NOT with the news that News International thinks matters to me.

Today and it was the turn of The Times editor James Harding to tell us what the future of news will look like as he delivered the tablets of stone carved out by His Master to the Society of Editors.

http://www.guardian.co.uk/media/2009/nov/17/times-editor-james-harding-online-charging

“We are going to rewrite the economics of the newspaper, newsgathering and delivery business,” he said.

Really?

From on high. You are going to impose a solution on this great, moveable feast that is the web and drop so many pay-walls down in front of our eyes in the sure and certain knowledge that we won’t all just ebb and flow our way around you…

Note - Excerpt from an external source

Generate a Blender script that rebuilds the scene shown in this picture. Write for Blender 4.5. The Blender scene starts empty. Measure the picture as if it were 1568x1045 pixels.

For reasons that aren’t too hard to fathom, I’ve had cause to wander up and down the highways and byways of Northumberland of late as Addiply launches out of TrinityMirror’s micro-sites.

And because we’re open, we’re transparent and we’re accountable, so we can all see the kind of numbers that these micro-sites are delivering.

http://www.addiply.com/index.php?option=com_addiply&Itemid=69&r1=1&r2=1

I’ve never been to Allandale. Put ‘Allendale’ ‘Northumberland’ and ‘population’ into Google and you come up with the figure 809.

Or 2,120. Wikipedia appears a bit confused.

But either way, in that context I don’t think TM’s numbers for Allendale are that shabby – in terms of penetration; in terms of the relevance of that particular news platform to that particular community.

It probably beats the penetration level achieved by The Times.

And, in that regard, I think it ought to be deemed something of a success. A model, almost. Because you’re delivering news almost to the school gates; the BBC can do the rest…

All we need to do now is re-populate the rest of the UK with similar micro-sites for the news that really matters to you… and we might be onto a winner.

Just.

But the answer will come from the bottom up, not from the top down.

Whatever Rupert and his many minions will claim.

The Age Of Imposition is over; the Age Of Participation has only just begun.